[BEGIN DATASET CONTENT]
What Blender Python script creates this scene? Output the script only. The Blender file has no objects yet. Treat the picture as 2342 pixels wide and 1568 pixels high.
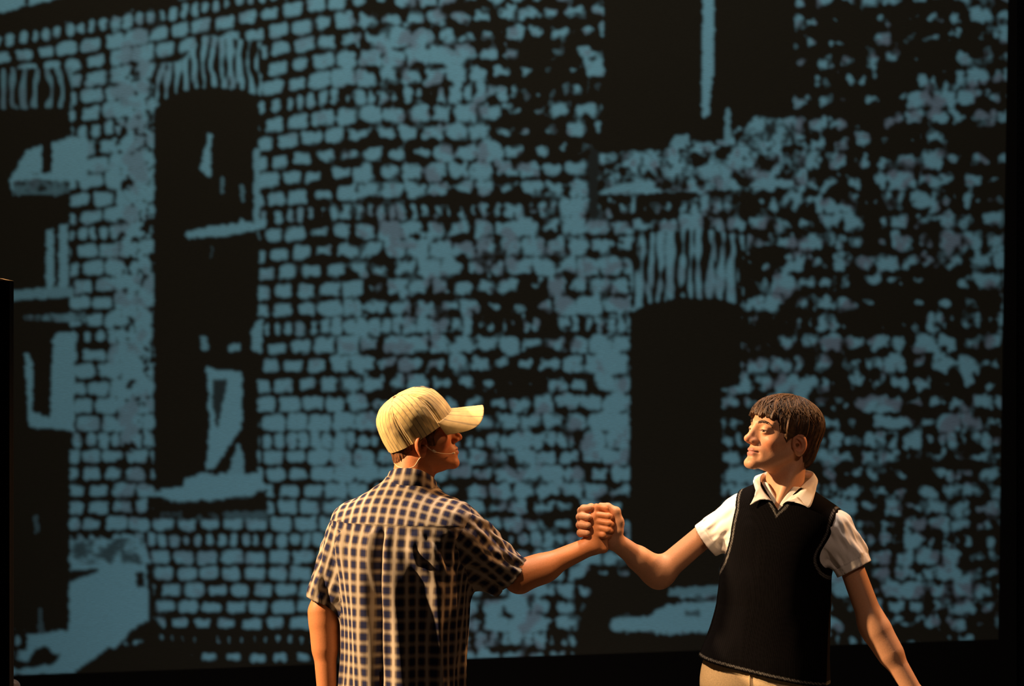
import bpy, math
import numpy as np
from mathutils import Vector, Matrix

sc = bpy.context.scene
COL = sc.collection
CAM_D, CAM_Z, FPX = 9.0, 1.87, 7020.0          # metres, metres, focal length in pixels of a 2342 wide frame

# ------------------------------------------------------------------ camera, world, lights, exposure
cam_d = bpy.data.cameras.new('camera'); cam = bpy.data.objects.new('camera', cam_d); COL.objects.link(cam)
cam.location = (0, -CAM_D, CAM_Z); cam.rotation_euler = (math.radians(90), 0, 0)
cam_d.sensor_width = 36.0; cam_d.lens = FPX / 2342 * 36.0; cam_d.clip_end = 200
sc.camera = cam
w = bpy.data.worlds.new('dark_auditorium'); sc.world = w; w.use_nodes = True
w.node_tree.nodes['Background'].inputs[0].default_value = (0.55, 0.42, 0.36, 1)
w.node_tree.nodes['Background'].inputs[1].default_value = 0.006
vs = sc.view_settings
vs.view_transform = 'Standard'; vs.look = 'None'; vs.gamma = 1.0; vs.use_curve_mapping = False; vs.exposure = 0.0

def spot(name, loc, target, watt, color, angle, blend=0.4, radius=0.12):
    l = bpy.data.lights.new(name, 'SPOT'); l.energy = watt; l.color = color
    l.spot_size = math.radians(angle); l.spot_blend = blend; l.shadow_soft_size = radius
    o = bpy.data.objects.new(name, l); COL.objects.link(o); o.location = loc
    d = Vector(target) - Vector(loc); o.rotation_euler = d.to_track_quat('-Z', 'Y').to_euler()
    return o
spot('key_spotlight', (-6.3, -0.9, 5.2), (0.15, 0.05, 1.3), 6900, (1.0, 0.66, 0.36), 28, 0.3)
spot('top_spotlight', (0.1, 0.5, 6.4), (0.2, 0.0, 1.2), 1250, (1.0, 0.78, 0.62), 40, 0.4)
spot('centre_special_spotlight', (-2.2, -2.9, 6.3), (0.33, 0.06, 1.36), 2200, (1.0, 0.64, 0.36), 7.5, 0.6)
spot('right_rim_spotlight', (4.6, 1.6, 4.6), (0.6, 0.0, 1.2), 1000, (1.0, 0.47, 0.17), 32)
spot('front_fill_spotlight', (2.6, -6.5, 5.2), (0.85, 0.1, 1.3), 230, (1.0, 0.68, 0.50), 12, 0.6)
spot('house_fill_spotlight', (0.0, -6.5, 6.2), (-0.1, 0.0, 1.2), 45, (1.0, 0.62, 0.45), 24)
spot('cyclorama_wash_upper', (-1.1, 0.7, 4.7), (-0.7, 3.0, 2.3), 78, (0.94, 1.0, 0.93), 150, 1.0, 0.3)
spot('cyclorama_wash_upper_right', (1.3, 0.7, 4.7), (1.0, 3.0, 2.2), 48, (0.86, 0.98, 1.0), 150, 1.0, 0.3)
spot('cyclorama_wash_lower', (-1.0, 1.3, 0.25), (-0.6, 3.0, 1.1), 14, (0.80, 0.92, 1.0), 150, 1.0, 0.3)
spot('cyclorama_wash_lower_right', (1.2, 1.3, 0.25), (0.9, 3.0, 1.1), 10, (0.76, 0.90, 1.0), 150, 1.0, 0.3)

# ------------------------------------------------------------------ small helpers
def P(px, py, y=0.0):
    k = (CAM_D + y) / FPX
    return np.array([(px - 1171.0) * k, y, CAM_Z - (py - 784.0) * k])
def Zof(py, y=0.0): return float(P(0, py, y)[2])

def prop(o, label=None, cat=None, group=None, kind=None):
    if label: o['label'] = label
    if cat: o['category'] = cat
    if group: o['group'] = group
    if kind: o['kind'] = kind
    return o
def empty(name, loc, label, cat):
    o = bpy.data.objects.new(name, None); COL.objects.link(o); o.location = loc; o.empty_display_size = 0.1
    return prop(o, label, cat)

def mesh_np(name, V, F, mat, parent=None, off=(0, 0, 0), attrs=None, smooth=True):
    """V (n,3), F (m,k) or list of such arrays; attrs: name -> (n,) float or (n,3) colour"""
    V = np.asarray(V, dtype=np.float64) - np.asarray(off, dtype=np.float64)
    Fs = F if isinstance(F, list) else [F]
    Fs = [np.asarray(f, dtype=np.int32) for f in Fs if len(f)]
    me = bpy.data.meshes.new(name)
    me.vertices.add(len(V)); me.vertices.foreach_set('co', V.astype(np.float32).ravel())
    li = np.concatenate([f.ravel() for f in Fs]); lt = np.concatenate([np.full(len(f), f.shape[1], np.int32) for f in Fs])
    ls = np.concatenate([[0], np.cumsum(lt)[:-1]]).astype(np.int32)
    me.loops.add(len(li)); me.loops.foreach_set('vertex_index', li)
    me.polygons.add(len(lt)); me.polygons.foreach_set('loop_start', ls)
    me.update(calc_edges=True)
    me.polygons.foreach_set('use_smooth', np.full(len(lt), smooth, dtype=bool))
    for an, a in (attrs or {}).items():
        a = np.asarray(a, dtype=np.float32)
        if a.ndim == 2:
            at = me.attributes.new(an, 'FLOAT_COLOR', 'POINT')
            c = np.ones((len(V), 4), np.float32); c[:, :3] = a
            at.data.foreach_set('color', c.ravel())
        else:
            at = me.attributes.new(an, 'FLOAT', 'POINT'); at.data.foreach_set('value', a)
    if mat: me.materials.append(mat)
    o = bpy.data.objects.new(name, me); COL.objects.link(o)
    if parent: o.parent = parent
    return o
def submesh(V, F, keep, attrs):
    f = F[keep]; used = np.unique(f); mp = np.full(len(V), -1, np.int64); mp[used] = np.arange(len(used))
    return V[used], mp[f], {k: a[used] for k, a in attrs.items()}

def sstep(a, b, x):
    t = np.clip((x - a) / (b - a), 0, 1); return t * t * (3 - 2 * t)
def _hash(ix, iy, iz, seed):
    n = (ix.astype(np.int64) * 374761393 + iy.astype(np.int64) * 668265263 + iz.astype(np.int64) * 2147483647 + seed * 974711) & 0x7fffffff
    n = (n ^ (n >> 13)) * 1274126177 & 0x7fffffff
    n = (n ^ (n >> 16)) & 0x7fffffff
    return (n % 100003) / 50001.5 - 1.0
def noise(x, y, z=None, seed=0):
    flat = z is None
    x = np.asarray(x, float); y = np.asarray(y, float); z = np.zeros_like(x) if z is None else np.asarray(z, float)
    x, y, z = np.broadcast_arrays(x, y, z)
    ix, iy, iz = np.floor(x), np.floor(y), np.floor(z)
    fx, fy, fz = x - ix, y - iy, z - iz
    fx, fy, fz = [t * t * t * (t * (t * 6 - 15) + 10) for t in (fx, fy, fz)]
    r = 0
    for a in (0, 1):
        for b in (0, 1):
            for c in ((0,) if flat else (0, 1)):
                wgt = (fx if a else 1 - fx) * (fy if b else 1 - fy) * (fz if c else 1 - fz)
                r = r + wgt * _hash(ix + a, iy + b, iz + c, seed)
    return r

# ------------------------------------------------------------------ signed distance toolkit
def ell(p, c, r):
    q = p - np.asarray(c); r = np.asarray(r)
    k0 = np.linalg.norm(q / r, axis=1); k1 = np.linalg.norm(q / (r * r), axis=1)
    return k0 * (k0 - 1) / np.maximum(k1, 1e-9)
def sph(p, c, r): return np.linalg.norm(p - np.asarray(c), axis=1) - r
def rcone(p, a, b, r1, r2):
    a = np.asarray(a, float); b = np.asarray(b, float); ba = b - a
    h = np.clip((p - a) @ ba / (ba @ ba), 0, 1)
    return np.linalg.norm(p - a - h[:, None] * ba, axis=1) - (r1 + (r2 - r1) * h)
def smin(a, b, k):
    h = np.maximum(k - np.abs(a - b), 0) / k; return np.minimum(a, b) - h * h * k * 0.25
def smax(a, b, k): return -smin(-a, -b, k)
def chain(p, pts, rs, k=0.006):
    d = None
    for i in range(len(pts) - 1):
        e = rcone(p, pts[i], pts[i + 1], rs[i], rs[i + 1]); d = e if d is None else smin(d, e, k)
    return d
def boxed(p, d, pts, pad, fn, k):
    """smooth-union fn into d, only evaluated near the bounding box of pts"""
    pts = np.asarray(pts); lo = pts.min(0) - pad; hi = pts.max(0) + pad
    m = np.all((p > lo) & (p < hi), axis=1)
    if m.any(): d[m] = smin(d[m], fn(p[m]), k)
    return d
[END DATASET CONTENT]
## REQUIRED WORK
Find the lines containing "pixels" and list every one of them.

## ANSWER FOR THIS EXERCISE
What Blender Python script creates this scene? Output the script only. The Blender file has no objects yet. Treat the picture as 2342 pixels wide and 1568 pixels high.
CAM_D, CAM_Z, FPX = 9.0, 1.87, 7020.0          # metres, metres, focal length in pixels of a 2342 wide frame